Problem statement =>
Find each line in the following listing that has the string "picture", then state the count and nothing else.

(Scene script records)
-=-=-=-=-
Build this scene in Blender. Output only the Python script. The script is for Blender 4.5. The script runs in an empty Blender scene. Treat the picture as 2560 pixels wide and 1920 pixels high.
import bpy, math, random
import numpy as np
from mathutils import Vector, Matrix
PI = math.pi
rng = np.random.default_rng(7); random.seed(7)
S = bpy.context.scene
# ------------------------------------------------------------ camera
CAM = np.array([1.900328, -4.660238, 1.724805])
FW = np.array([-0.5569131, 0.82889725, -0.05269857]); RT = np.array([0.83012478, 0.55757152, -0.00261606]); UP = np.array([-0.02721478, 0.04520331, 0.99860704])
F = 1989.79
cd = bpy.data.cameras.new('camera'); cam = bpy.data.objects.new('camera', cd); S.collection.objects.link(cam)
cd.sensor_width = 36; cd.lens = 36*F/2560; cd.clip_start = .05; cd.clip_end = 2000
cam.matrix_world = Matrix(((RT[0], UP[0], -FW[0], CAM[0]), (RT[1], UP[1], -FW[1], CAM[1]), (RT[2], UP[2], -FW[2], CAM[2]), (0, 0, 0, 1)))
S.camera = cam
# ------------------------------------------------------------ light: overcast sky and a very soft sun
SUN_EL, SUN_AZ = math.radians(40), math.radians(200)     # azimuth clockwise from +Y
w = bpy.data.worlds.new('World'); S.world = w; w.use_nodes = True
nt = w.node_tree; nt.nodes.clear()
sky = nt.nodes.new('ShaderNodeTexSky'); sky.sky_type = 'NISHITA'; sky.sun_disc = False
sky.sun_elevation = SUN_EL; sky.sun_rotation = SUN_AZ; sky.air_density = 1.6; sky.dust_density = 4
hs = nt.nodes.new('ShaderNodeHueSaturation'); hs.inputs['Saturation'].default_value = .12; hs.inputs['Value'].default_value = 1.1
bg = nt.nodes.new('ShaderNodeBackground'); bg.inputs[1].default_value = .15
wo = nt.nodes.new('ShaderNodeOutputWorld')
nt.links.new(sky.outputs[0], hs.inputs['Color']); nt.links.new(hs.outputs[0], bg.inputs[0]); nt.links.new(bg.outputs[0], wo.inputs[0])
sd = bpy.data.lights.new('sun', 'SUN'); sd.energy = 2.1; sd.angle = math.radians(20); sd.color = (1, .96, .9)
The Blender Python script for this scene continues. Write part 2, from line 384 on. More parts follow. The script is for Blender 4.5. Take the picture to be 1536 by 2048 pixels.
-=-=-=-=-
Full response =>
2